More food for thought (as long as it isn't nasty ol' fish eggs, that is):

  • That Annaliese … don't think we've seen the last of her, but do think she's gonna spell trouble for "Scott"/Phillip, especially since she told him she wants to quit being an asset and marry "Scott" and have his babies.
  • Stan, the FBI agent across the street? Yeah, he may have been thrown off the Jennings' trail in the premiere when he saw that the trunk of their car, where they'd been holding the kidnapped KGB dude, was clean, but we also got a glimpse this week at just how good Stan is at his job. We hope we get more backstory on exactly what went down while he was undercover to thwart a white-supremacist organization. But suffice it to say that after he followed his instincts and figured out that a Russian embassy worker is using her position to illegally send goods and money back home to her family -- allowing the U.S. government to swoop in and blackmail her into spying on her employers -- Stan is a badass.

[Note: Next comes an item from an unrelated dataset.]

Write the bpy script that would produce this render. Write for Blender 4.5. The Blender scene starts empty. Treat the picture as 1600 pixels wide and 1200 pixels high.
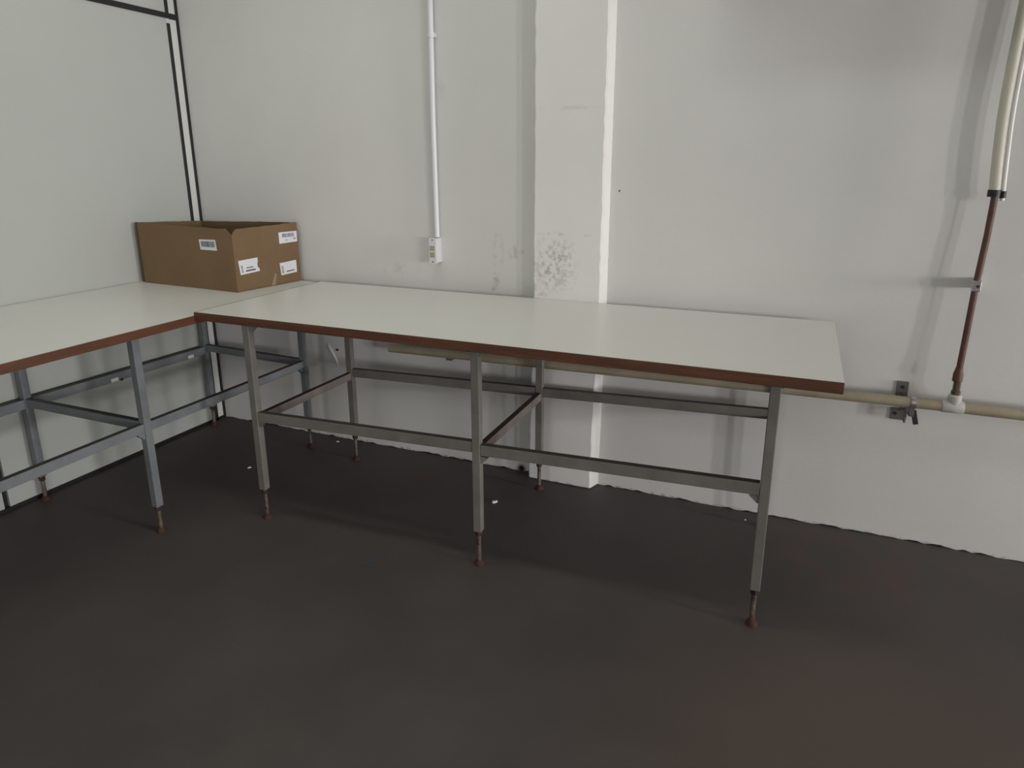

  • Though, wait … maybe we're not sure Stan has been thrown off the Jennings trail. He could just be playing with them. The Phillip/Stan scenes have been among the most fun of the first two episodes though, as Stan appears to be super laidback, and Phillip is trying desperately to seem nonchalant, too. And it was a nice touch to have Stan be the guy who introduced Phillip to caviar. Phillip's review: "So salty."
  • Elizabeth's thawing towards Phillip extended to her kids, particularly Paige, who she tried to bond with in light of worrying how Paige would react if something happens to her parents. After failing to get Paige to accept her invitation to go bra shopping at the mall, Elizabeth woke her daughter up and offered to not only let her get her ears pierced a few years sooner than she'd been told she could, but offered to actually pierce Paige's ears, just like her own mother had done for her. Very sweet, very nice, though we don't think the close-up on the drop of Paige's blood that fell meant nothing. Chekhov's gun.
  • The previews for next week's episode, "Gregory," reveal that it's the one in which Margo Martindale -- who won an Emmy for her scene-stealing performance as Mags Bennett on "Justified" -- will be introduced as Claudia, a liaison between the KGB and Phillip and Elizabeth. It will be great to see her back on FX.

"The Americans" airs Wednesdays at 10 PM on FX.